Following the news that Comcast has agreed to launch Amazon Prime Video on Xfinity X1 starting later this year, Tammy Parker, Senior Global Telecom Consumer Services Analyst at GlobalData, a leading data and analytics company, offers her views on the agreement:

“This is the first time Amazon’s Prime Video app has been integrated into a cable operator’s platform in the US. As such, this is a bellwether that signals the likelihood of future deals between Amazon and other pay-TV providers that are also looking to keep their subscribers on their platform regardless of the content they consume.

“Comcast is boosting its ambitions to ensure that its X1 video platform is the go-to hub for all video-based content, even over-the-top (OTT) content delivered by companies such as Amazon and Netflix. The cable company wants to ensure its customers remain on its X1 platform regardless of what content they want to access.

“Comcast’s new agreement enabling X1 to integrate Amazon Prime Video access follows similar arrangements signed with Netflix and YouTube. It further helps position Comcast as a preferred content curator in the minds of consumers, many of whom are growing fatigued with the dizzying number of choices they have for watching multiple video services over a myriad of devices.

“The deal is also a positive for Amazon, which wants to get as many people watching its content as possible. Its message to cable TV companies is that providing their customers with easy access to Amazon Prime Video will be a win-win, driving customer engagement for both companies.

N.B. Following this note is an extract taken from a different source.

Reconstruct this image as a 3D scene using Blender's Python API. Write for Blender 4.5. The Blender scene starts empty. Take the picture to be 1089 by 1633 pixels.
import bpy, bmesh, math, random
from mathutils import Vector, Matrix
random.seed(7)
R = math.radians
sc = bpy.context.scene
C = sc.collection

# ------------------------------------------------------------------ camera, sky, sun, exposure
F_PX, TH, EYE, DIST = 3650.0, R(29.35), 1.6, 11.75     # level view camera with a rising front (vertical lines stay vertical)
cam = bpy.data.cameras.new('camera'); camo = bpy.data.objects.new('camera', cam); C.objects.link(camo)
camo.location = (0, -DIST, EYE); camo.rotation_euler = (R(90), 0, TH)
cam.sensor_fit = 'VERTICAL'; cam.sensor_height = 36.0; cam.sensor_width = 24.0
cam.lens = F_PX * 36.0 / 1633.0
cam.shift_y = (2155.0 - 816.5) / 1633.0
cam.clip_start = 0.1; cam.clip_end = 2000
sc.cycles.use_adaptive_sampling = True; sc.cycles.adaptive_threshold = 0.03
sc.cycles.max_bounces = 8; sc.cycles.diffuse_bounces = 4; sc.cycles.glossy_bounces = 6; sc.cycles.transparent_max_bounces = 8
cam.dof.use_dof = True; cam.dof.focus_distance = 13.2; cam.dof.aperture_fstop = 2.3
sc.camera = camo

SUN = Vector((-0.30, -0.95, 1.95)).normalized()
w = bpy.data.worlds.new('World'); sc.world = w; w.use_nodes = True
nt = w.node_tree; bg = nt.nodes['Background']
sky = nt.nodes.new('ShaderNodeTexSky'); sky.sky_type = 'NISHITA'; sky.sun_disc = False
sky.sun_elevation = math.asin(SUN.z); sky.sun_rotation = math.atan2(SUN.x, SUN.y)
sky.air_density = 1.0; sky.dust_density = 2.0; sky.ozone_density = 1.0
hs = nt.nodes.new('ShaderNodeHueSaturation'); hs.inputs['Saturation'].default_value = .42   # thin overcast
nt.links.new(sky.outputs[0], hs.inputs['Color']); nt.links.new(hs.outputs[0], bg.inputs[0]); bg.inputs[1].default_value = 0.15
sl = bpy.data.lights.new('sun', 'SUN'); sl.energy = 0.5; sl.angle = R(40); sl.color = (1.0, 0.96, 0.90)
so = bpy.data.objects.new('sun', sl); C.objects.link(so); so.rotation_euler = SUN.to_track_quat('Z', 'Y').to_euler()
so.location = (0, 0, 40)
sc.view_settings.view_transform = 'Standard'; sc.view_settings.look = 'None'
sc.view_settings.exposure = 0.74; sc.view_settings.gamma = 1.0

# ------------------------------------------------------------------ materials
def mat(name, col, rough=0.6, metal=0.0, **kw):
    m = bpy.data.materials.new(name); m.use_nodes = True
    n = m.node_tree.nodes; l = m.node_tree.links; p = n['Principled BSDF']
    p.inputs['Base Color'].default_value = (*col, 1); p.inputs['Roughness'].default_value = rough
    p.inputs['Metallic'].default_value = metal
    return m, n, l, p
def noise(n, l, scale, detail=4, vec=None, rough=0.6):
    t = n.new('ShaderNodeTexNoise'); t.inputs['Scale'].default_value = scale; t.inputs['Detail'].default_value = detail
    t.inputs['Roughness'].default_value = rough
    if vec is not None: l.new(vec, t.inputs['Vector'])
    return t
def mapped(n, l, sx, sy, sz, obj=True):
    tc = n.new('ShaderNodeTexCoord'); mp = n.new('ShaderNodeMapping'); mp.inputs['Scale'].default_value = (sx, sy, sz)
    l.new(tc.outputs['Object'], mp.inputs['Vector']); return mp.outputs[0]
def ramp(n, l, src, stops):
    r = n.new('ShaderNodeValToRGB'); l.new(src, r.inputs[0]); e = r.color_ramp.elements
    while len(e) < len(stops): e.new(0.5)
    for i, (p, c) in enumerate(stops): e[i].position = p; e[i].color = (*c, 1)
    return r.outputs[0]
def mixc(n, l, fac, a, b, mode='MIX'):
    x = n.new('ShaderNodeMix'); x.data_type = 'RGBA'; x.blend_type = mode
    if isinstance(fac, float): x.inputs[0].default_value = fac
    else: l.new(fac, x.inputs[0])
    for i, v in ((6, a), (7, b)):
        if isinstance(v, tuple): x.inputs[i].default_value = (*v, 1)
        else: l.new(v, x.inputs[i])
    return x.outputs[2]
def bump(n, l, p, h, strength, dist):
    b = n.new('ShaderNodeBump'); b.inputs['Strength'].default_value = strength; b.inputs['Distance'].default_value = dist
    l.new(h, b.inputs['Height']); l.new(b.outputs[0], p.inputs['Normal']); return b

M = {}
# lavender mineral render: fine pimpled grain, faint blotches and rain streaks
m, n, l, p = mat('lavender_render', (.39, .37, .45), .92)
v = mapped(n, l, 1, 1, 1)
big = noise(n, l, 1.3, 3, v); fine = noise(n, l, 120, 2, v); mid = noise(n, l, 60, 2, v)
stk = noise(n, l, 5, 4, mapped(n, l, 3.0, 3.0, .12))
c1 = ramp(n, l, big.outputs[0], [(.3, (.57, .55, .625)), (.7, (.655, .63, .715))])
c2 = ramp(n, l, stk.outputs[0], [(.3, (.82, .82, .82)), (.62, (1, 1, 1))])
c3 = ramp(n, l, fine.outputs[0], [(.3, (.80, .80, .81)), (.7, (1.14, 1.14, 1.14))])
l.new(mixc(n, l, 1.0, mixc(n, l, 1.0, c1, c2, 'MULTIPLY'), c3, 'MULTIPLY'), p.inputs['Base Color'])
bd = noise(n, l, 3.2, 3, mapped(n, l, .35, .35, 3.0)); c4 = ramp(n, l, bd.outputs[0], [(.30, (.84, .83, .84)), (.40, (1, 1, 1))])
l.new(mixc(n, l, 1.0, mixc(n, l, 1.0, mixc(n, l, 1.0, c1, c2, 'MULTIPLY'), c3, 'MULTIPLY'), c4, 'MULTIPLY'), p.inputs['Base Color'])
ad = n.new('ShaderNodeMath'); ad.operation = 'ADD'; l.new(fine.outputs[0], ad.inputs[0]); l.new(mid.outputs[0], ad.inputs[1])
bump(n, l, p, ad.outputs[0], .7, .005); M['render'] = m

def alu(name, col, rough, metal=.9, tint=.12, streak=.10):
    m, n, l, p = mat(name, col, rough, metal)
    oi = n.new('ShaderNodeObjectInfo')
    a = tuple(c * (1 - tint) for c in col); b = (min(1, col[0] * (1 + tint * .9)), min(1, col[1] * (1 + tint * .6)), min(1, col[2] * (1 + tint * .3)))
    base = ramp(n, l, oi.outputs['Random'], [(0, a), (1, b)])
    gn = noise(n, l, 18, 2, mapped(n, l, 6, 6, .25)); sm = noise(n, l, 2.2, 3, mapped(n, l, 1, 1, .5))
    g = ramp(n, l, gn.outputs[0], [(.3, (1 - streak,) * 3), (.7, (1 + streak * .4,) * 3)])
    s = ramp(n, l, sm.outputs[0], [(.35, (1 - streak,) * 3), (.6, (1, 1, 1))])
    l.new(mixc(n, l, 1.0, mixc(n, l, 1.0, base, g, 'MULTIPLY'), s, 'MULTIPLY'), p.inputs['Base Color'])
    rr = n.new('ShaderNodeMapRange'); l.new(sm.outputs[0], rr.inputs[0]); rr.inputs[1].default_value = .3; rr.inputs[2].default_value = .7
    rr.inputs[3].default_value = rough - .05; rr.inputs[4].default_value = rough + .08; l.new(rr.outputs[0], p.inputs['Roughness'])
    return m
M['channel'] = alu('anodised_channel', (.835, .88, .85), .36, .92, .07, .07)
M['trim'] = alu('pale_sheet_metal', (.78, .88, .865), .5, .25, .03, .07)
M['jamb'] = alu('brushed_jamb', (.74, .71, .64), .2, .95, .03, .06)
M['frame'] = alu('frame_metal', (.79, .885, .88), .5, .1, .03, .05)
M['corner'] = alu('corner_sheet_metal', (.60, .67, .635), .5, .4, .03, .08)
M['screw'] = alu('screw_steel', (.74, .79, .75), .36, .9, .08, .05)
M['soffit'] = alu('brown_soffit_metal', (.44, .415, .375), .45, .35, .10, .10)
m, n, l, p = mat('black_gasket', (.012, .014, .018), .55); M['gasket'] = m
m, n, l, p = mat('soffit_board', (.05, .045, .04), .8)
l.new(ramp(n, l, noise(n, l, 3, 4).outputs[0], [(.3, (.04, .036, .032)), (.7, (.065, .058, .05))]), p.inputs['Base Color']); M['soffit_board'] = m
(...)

“However, one caveat is that Prime Video’s a la carte subscriptions include premium channels such as HBO, Showtime, Starz, Cinemax and others, which cable TV operators also sell directly to their own customers. Obviously Comcast has decided the value in carrying Prime Video outweighs the risk that its customers may opt to pick up premium channel subscriptions through Amazon rather than Comcast.

“Rampant cord-cutting is behind pay-TV’s urgent need to keep customers on-platform. Pay-TV subscribership peaked before mid-decade, right around the time cable TV providers really started boosting prices. That, combined with the arrival of OTT content providers Netflix and Hulu, helped spur cord-cutting, as did the tepid economy of the time.

“Cable companies such as Comcast need to convince consumers that there is still a value in subscribing to traditional pay TV service. Delivering easy access to a wide variety of content is therefore vital to their survival.”